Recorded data
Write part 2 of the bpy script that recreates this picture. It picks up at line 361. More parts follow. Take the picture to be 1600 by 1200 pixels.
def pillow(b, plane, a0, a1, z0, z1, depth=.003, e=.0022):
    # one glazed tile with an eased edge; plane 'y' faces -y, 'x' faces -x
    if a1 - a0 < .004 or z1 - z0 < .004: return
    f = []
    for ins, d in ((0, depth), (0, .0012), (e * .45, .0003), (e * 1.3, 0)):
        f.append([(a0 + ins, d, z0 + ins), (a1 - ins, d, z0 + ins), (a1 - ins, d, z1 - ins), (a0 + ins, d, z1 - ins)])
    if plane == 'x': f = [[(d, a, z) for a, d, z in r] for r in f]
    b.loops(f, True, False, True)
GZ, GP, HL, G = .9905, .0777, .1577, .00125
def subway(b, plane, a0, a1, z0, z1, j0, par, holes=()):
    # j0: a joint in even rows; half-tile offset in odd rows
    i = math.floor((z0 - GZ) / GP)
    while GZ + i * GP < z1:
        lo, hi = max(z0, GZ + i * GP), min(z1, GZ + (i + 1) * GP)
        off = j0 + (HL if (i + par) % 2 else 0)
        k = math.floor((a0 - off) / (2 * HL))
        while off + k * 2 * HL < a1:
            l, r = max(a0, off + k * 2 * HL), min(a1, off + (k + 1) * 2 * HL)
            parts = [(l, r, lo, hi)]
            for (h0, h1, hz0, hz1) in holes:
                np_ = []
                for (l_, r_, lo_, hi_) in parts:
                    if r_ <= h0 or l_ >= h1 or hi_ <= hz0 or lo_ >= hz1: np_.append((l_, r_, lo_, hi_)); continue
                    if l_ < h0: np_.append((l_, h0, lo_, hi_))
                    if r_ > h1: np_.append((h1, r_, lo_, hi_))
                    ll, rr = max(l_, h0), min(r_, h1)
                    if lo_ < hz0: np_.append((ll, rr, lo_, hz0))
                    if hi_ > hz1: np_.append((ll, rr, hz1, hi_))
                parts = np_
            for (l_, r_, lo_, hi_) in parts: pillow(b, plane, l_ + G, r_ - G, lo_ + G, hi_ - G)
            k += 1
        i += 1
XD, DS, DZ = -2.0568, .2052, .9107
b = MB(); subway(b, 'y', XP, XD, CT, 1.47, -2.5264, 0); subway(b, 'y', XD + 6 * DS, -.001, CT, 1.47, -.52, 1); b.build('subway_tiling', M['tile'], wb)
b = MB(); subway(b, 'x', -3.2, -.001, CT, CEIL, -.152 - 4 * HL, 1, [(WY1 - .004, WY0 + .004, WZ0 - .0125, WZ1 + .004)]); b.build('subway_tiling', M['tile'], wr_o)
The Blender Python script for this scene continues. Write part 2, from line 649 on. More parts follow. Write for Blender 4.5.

__Work to complete__.
Repeat each of the entries above precisely as given.

__Solution to the exercise__.
Write part 2 of the bpy script that recreates this picture. It picks up at line 361. More parts follow. Take the picture to be 1600 by 1200 pixels.
def pillow(b, plane, a0, a1, z0, z1, depth=.003, e=.0022):
    # one glazed tile with an eased edge; plane 'y' faces -y, 'x' faces -x
    if a1 - a0 < .004 or z1 - z0 < .004: return
    f = []
    for ins, d in ((0, depth), (0, .0012), (e * .45, .0003), (e * 1.3, 0)):
        f.append([(a0 + ins, d, z0 + ins), (a1 - ins, d, z0 + ins), (a1 - ins, d, z1 - ins), (a0 + ins, d, z1 - ins)])
    if plane == 'x': f = [[(d, a, z) for a, d, z in r] for r in f]
    b.loops(f, True, False, True)
GZ, GP, HL, G = .9905, .0777, .1577, .00125
def subway(b, plane, a0, a1, z0, z1, j0, par, holes=()):
    # j0: a joint in even rows; half-tile offset in odd rows
    i = math.floor((z0 - GZ) / GP)
    while GZ + i * GP < z1:
        lo, hi = max(z0, GZ + i * GP), min(z1, GZ + (i + 1) * GP)
        off = j0 + (HL if (i + par) % 2 else 0)
        k = math.floor((a0 - off) / (2 * HL))
        while off + k * 2 * HL < a1:
            l, r = max(a0, off + k * 2 * HL), min(a1, off + (k + 1) * 2 * HL)
            parts = [(l, r, lo, hi)]
            for (h0, h1, hz0, hz1) in holes:
                np_ = []
                for (l_, r_, lo_, hi_) in parts:
                    if r_ <= h0 or l_ >= h1 or hi_ <= hz0 or lo_ >= hz1: np_.append((l_, r_, lo_, hi_)); continue
                    if l_ < h0: np_.append((l_, h0, lo_, hi_))
                    if r_ > h1: np_.append((h1, r_, lo_, hi_))
                    ll, rr = max(l_, h0), min(r_, h1)
                    if lo_ < hz0: np_.append((ll, rr, lo_, hz0))
                    if hi_ > hz1: np_.append((ll, rr, hz1, hi_))
                parts = np_
            for (l_, r_, lo_, hi_) in parts: pillow(b, plane, l_ + G, r_ - G, lo_ + G, hi_ - G)
            k += 1
        i += 1
XD, DS, DZ = -2.0568, .2052, .9107
b = MB(); subway(b, 'y', XP, XD, CT, 1.47, -2.5264, 0); subway(b, 'y', XD + 6 * DS, -.001, CT, 1.47, -.52, 1); b.build('subway_tiling', M['tile'], wb)
b = MB(); subway(b, 'x', -3.2, -.001, CT, CEIL, -.152 - 4 * HL, 1, [(WY1 - .004, WY0 + .004, WZ0 - .0125, WZ1 + .004)]); b.build('subway_tiling', M['tile'], wr_o)
The Blender Python script for this scene continues. Write part 2, from line 649 on. More parts follow. Write for Blender 4.5.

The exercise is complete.